Problem to solve. Retype only what runs from the beginning of the data through the line with "return np.where(ins, -d, d)"; please omit the pictures and keep every line exact.

Data shown.
******************************

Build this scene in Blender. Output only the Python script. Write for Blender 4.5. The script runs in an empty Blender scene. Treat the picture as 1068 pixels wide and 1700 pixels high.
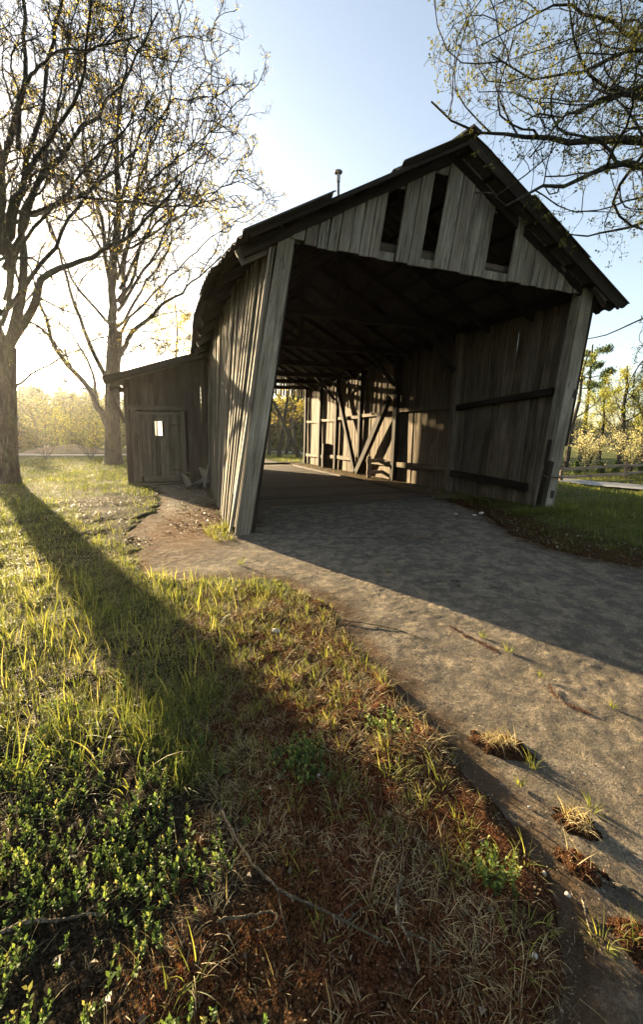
import bpy, math
import numpy as np
from math import radians as R
rng = np.random.default_rng(7)
SC = bpy.context.scene
COL = SC.collection

# ------------------------------------------------------------------ camera maths (pixels of the photograph -> world)
FP, CH, PIT = 620.0, 1.2, R(6)
def ray(x, y):
    u = (x-534)/FP; v = -(y-800)/FP
    return np.array([u, math.cos(PIT)+v*math.sin(PIT), -math.sin(PIT)+v*math.cos(PIT)])
def gnd(x, y, z=0.0):
    d = ray(x, y); return np.array([0, 0, CH]) + (z-CH)/d[2]*d
def at(x, y, Y):
    d = ray(x, y); return np.array([0, 0, CH]) + Y/d[1]*d

# ------------------------------------------------------------------ numpy value noise
_T = np.random.default_rng(3).random((256, 256))
def vnoise(x, y):
    xi = np.floor(x).astype(int); yi = np.floor(y).astype(int)
    fx = x-xi; fy = y-yi; fx = fx*fx*(3-2*fx); fy = fy*fy*(3-2*fy)
    a = _T[xi & 255, yi & 255]; b = _T[(xi+1) & 255, yi & 255]
    c = _T[xi & 255, (yi+1) & 255]; d = _T[(xi+1) & 255, (yi+1) & 255]
    return (a*(1-fx)+b*fx)*(1-fy)+(c*(1-fx)+d*fx)*fy
def fbm(x, y, o=4, g=.5):
    s = 0; a = 1; t = 0
    for i in range(o):
        s = s+a*vnoise(x*2**i+17.3*i, y*2**i+5.1*i); t += a; a *= g
    return s/t
def sstep(a, b, x):
    t = np.clip((x-a)/(b-a), 0, 1); return t*t*(3-2*t)
def sdist(px, py, poly):
    """signed distance to polygon, negative inside"""
    d = np.full(px.shape, 1e9); ins = np.zeros(px.shape, bool); n = len(poly)
    for i in range(n):
        ax, ay = poly[i]; bx, by = poly[(i+1) % n]
        ex, ey = bx-ax, by-ay; wx = px-ax; wy = py-ay
        t = np.clip((wx*ex+wy*ey)/(ex*ex+ey*ey+1e-12), 0, 1)
        d = np.minimum(d, np.hypot(wx-ex*t, wy-ey*t))
        if ay != by:
            c = ((ay > py) != (by > py)) & (px < (bx-ax)*(py-ay)/(by-ay)+ax); ins ^= c
    return np.where(ins, -d, d)

# ------------------------------------------------------------------ mesh output
def mk(name, V, F, mat, parent=None, rnd=None, uv=None, smooth=False, colr=None, loc=None):
    V = np.asarray(V, np.float32); F = np.asarray(F, np.int32)
    o = wloc(parent) if parent is not None else (loc if loc is not None else (0, 0, 0))
    V = V - np.array(o, np.float32)
    me = bpy.data.meshes.new(name); k = F.shape[1]
    me.vertices.add(len(V)); me.vertices.foreach_set('co', V.ravel())
    me.loops.add(F.size); me.loops.foreach_set('vertex_index', F.ravel())
    me.polygons.add(len(F)); me.polygons.foreach_set('loop_start', np.arange(0, F.size, k, dtype=np.int32))
    me.polygons.foreach_set('loop_total', np.full(len(F), k, np.int32))
    if smooth: me.polygons.foreach_set('use_smooth', np.ones(len(F), bool))
    if uv is not None:
        l = me.uv_layers.new(name='UVMap'); l.data.foreach_set('uv', np.asarray(uv, np.float32).ravel())
    if rnd is not None:
        a = me.attributes.new('rnd', 'FLOAT', 'FACE'); a.data.foreach_set('value', np.asarray(rnd, np.float32))
    if colr is not None:
        a = me.attributes.new('col', 'FLOAT_COLOR', 'POINT'); a.data.foreach_set('color', np.asarray(colr, np.float32).ravel())
    me.update(calc_edges=True); me.validate()
    me.materials.append(mat)
    ob = bpy.data.objects.new(name, me); COL.objects.link(ob)
    if parent is not None: ob.parent = parent
    elif loc is not None: ob.location = loc
    return ob
def empty(name, loc, label, cat, group=None):
    o = bpy.data.objects.new(name, None); COL.objects.link(o); o.location = tuple(float(v) for v in loc)
    o.empty_display_size = .2
    o['label'] = label; o['category'] = cat
    if group: o['group'] = group
    return o
def tag(o, label=None, cat=None, group=None, kind=None):
    if label: o['label'] = label
    if cat: o['category'] = cat
    if group: o['group'] = group
    if kind: o['kind'] = kind
    return o

def wloc(o):
    v = np.zeros(3)
    while o is not None: v = v+np.array(o.location); o = o.parent
    return v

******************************

Solution to the problem.
Build this scene in Blender. Output only the Python script. Write for Blender 4.5. The script runs in an empty Blender scene. Treat the picture as 1068 pixels wide and 1700 pixels high.
import bpy, math
import numpy as np
from math import radians as R
rng = np.random.default_rng(7)
SC = bpy.context.scene
COL = SC.collection

# ------------------------------------------------------------------ camera maths (pixels of the photograph -> world)
FP, CH, PIT = 620.0, 1.2, R(6)
def ray(x, y):
    u = (x-534)/FP; v = -(y-800)/FP
    return np.array([u, math.cos(PIT)+v*math.sin(PIT), -math.sin(PIT)+v*math.cos(PIT)])
def gnd(x, y, z=0.0):
    d = ray(x, y); return np.array([0, 0, CH]) + (z-CH)/d[2]*d
def at(x, y, Y):
    d = ray(x, y); return np.array([0, 0, CH]) + Y/d[1]*d

# ------------------------------------------------------------------ numpy value noise
_T = np.random.default_rng(3).random((256, 256))
def vnoise(x, y):
    xi = np.floor(x).astype(int); yi = np.floor(y).astype(int)
    fx = x-xi; fy = y-yi; fx = fx*fx*(3-2*fx); fy = fy*fy*(3-2*fy)
    a = _T[xi & 255, yi & 255]; b = _T[(xi+1) & 255, yi & 255]
    c = _T[xi & 255, (yi+1) & 255]; d = _T[(xi+1) & 255, (yi+1) & 255]
    return (a*(1-fx)+b*fx)*(1-fy)+(c*(1-fx)+d*fx)*fy
def fbm(x, y, o=4, g=.5):
    s = 0; a = 1; t = 0
    for i in range(o):
        s = s+a*vnoise(x*2**i+17.3*i, y*2**i+5.1*i); t += a; a *= g
    return s/t
def sstep(a, b, x):
    t = np.clip((x-a)/(b-a), 0, 1); return t*t*(3-2*t)
def sdist(px, py, poly):
    """signed distance to polygon, negative inside"""
    d = np.full(px.shape, 1e9); ins = np.zeros(px.shape, bool); n = len(poly)
    for i in range(n):
        ax, ay = poly[i]; bx, by = poly[(i+1) % n]
        ex, ey = bx-ax, by-ay; wx = px-ax; wy = py-ay
        t = np.clip((wx*ex+wy*ey)/(ex*ex+ey*ey+1e-12), 0, 1)
        d = np.minimum(d, np.hypot(wx-ex*t, wy-ey*t))
        if ay != by:
            c = ((ay > py) != (by > py)) & (px < (bx-ax)*(py-ay)/(by-ay)+ax); ins ^= c
    return np.where(ins, -d, d)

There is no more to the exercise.